Por Pedro MIguel
El fundador de Wikileaks sabe perfectamente lo que hace y a lo que se expone: confrontar a la máxima potencia mundial y sus principales aliados –que son potencias por derecho propio– en condiciones de desventaja brutal: una pequeña organización, limitada en recursos con muy pocos integrantes, ha sido capaz, sin embargo, de poner en jaque al gobierno de Estados Unidos y a muchos otros, de cimbrar la complejísima red de relaciones mundiales de Washington y de modificar de esa manera las relaciones de poder del mundo contemporáneo. La difusión de los Papeles de Afganistán, de los Papeles de Irak y de los cables del Departamento de Estado, nueve años más tarde, marcó un parteaguas para los gobernantes, las sociedades y los medios de todo el planeta. Para llevar a cabo tal hazaña es necesario tener una excepcional comprensión del mundo, un propósito claro y un programa de acción definido, y Julian Assange los tiene y supo transmitirlos a su organización. Su historia no es la de un travieso desorientado ni la de un enfant terrible de la informática, como lo han querido presentar a posteriori los medios occidentales que engordaron su circulación y su tráfico gracias a los materiales informativos que Wikileaks les entregó de manera gratuita; ahora se refieren a Assange como “el hacker australiano” y le niegan las facetas de periodista, de pensador y de activista que conviven en este perseguido planetario.
A fines de 2010 Wikileaks decidió suspender su colaboración con grandes diarios para enfocarse en medios independientes y más pequeños y agrupar aquella información en conjuntos nacionales.

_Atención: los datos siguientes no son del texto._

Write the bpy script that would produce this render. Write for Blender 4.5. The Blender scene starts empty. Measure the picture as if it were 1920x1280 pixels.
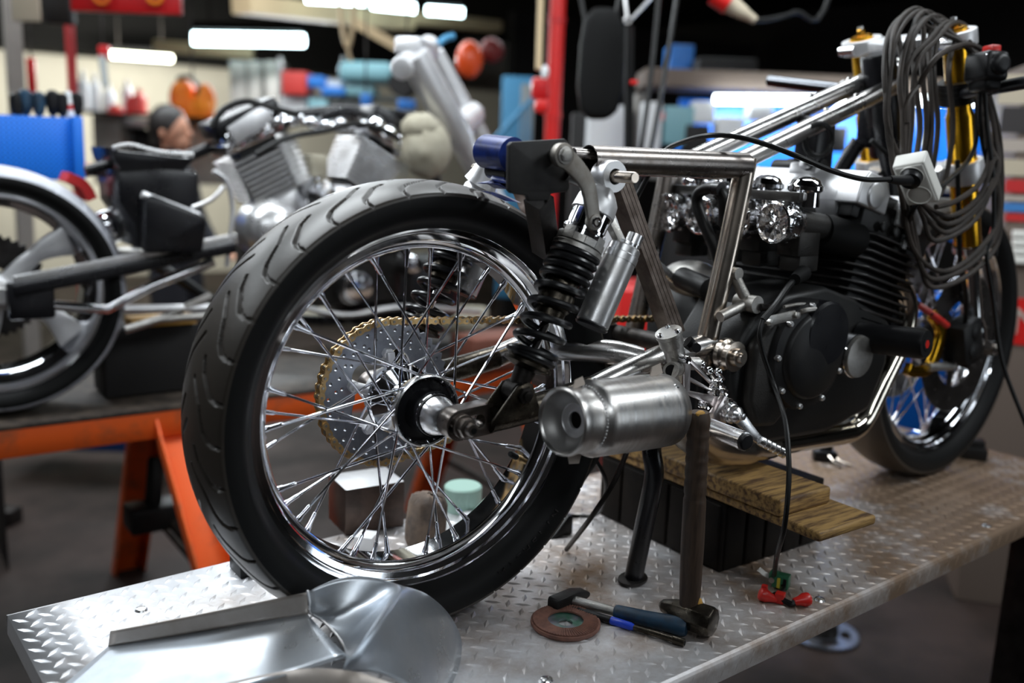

–¿Cuál es tu concepción de las relaciones entre México y su vecino del norte? –preguntó Assange al enviado de La Jornada al que entregó en mano la memoria USB que contenía los cerca de tres mil informes diplomáticos elaborados durante varios años por las representaciones estadunidenses y enviados en su momento al Departamento de Estado.
–Es una pregunta demasiado general. Sería difícil darle una respuesta sintética. Hay dimensiones económicas, históricas, culturales…
–Sea cual sea –interrumpió el australiano– va a cambiar radicalmente después de que proceses lo que te estoy entregando.
Y sí. El equipo de reporteros de La Jornada que durante semanas descifró, sistematizó y hurgó en las cerca de nueve mil páginas de texto a las que equivalía el contenido del pequeño dispositivo fue descubriendo el pavoroso grado de dependencia de las autoridades mexicanas de la época –era el quinto y penúltimo año de Felipe Calderón en Los Pinos– hacia Washington y, peor aun, hacia sus representantes diplomáticos en nuestro país. Desde el jefe del Ejecutivo federal hasta los presidentes municipales acudían a la legación diplomática a pedir favores, a hablar mal de sus rivales, a brindar cuanta información se les requería y a intentar congraciarse con los diplomáticos extranjeros.
La superpotencia tenía a la mayor parte de la clase política de todos los partidos, al empresariado, a intelectuales, medios y periodistas, rendida a sus pies, y lo aprovechó para intervenir en asuntos tan trascendentes y soberanos como la sucesión presidencial Fox-Calderón y el manejo de la diplomacia mexicana en otros países y, desde luego, para hacer y deshacer a sus anchas en materia de seguridad nacional, seguridad interior y seguridad pública. Las voces de la izquierda nacional que se referían a Calderón como pelele
pensaban que lo era de la oligarquía mediático-empresarial, pero se equivocaban: ignoraban, hasta entonces, el grado de dependencia y sumisión que el gobierno del panista michoacano mantenía hacia las oficinas públicas de Washington.
Lo publicado a partir de los cables entregados por Wikileaks a La Jornada tenía un potencial de escándalo político muy superior a la materia que dio origen al Watergate, pero si bien el sistema político nacional se estremeció ante las revelaciones, la única baja laboral fue a la postre el embajador estadunidense, Carlos Pascual, a quien Calderón le tenía ojeriza. La razón de esa falta de consecuencias inmediatas fue el telón de silencio tendido por la gran parte de los medios en torno a lo que este diario publicaba y cuyas fuentes quedaban de inmediato a disposición de todo mundo. Pero a pesar de todo, la enseñanza de Assange y Wikileaks terminó por trascender, especialmente entre la población joven: era posible desnudar al poder, exhibirlo en las redes y usar todo aquello para la convocatoria a la transformación política. La lección fue aplicada por vez primera en el país, un año más tarde, por el movimiento #YoSoy132, se generalizó y expandió durante el catastrófico peñato y desempeñó un papel fundamental en la sublevación electoral de julio de 2018.
Desde ayer en la mañana Assange está preso y en peligro de ser extraditado a Estados Unidos, y México tiene una deuda con él: un espejo del régimen oligárquico y un poderoso instrumento de acción política.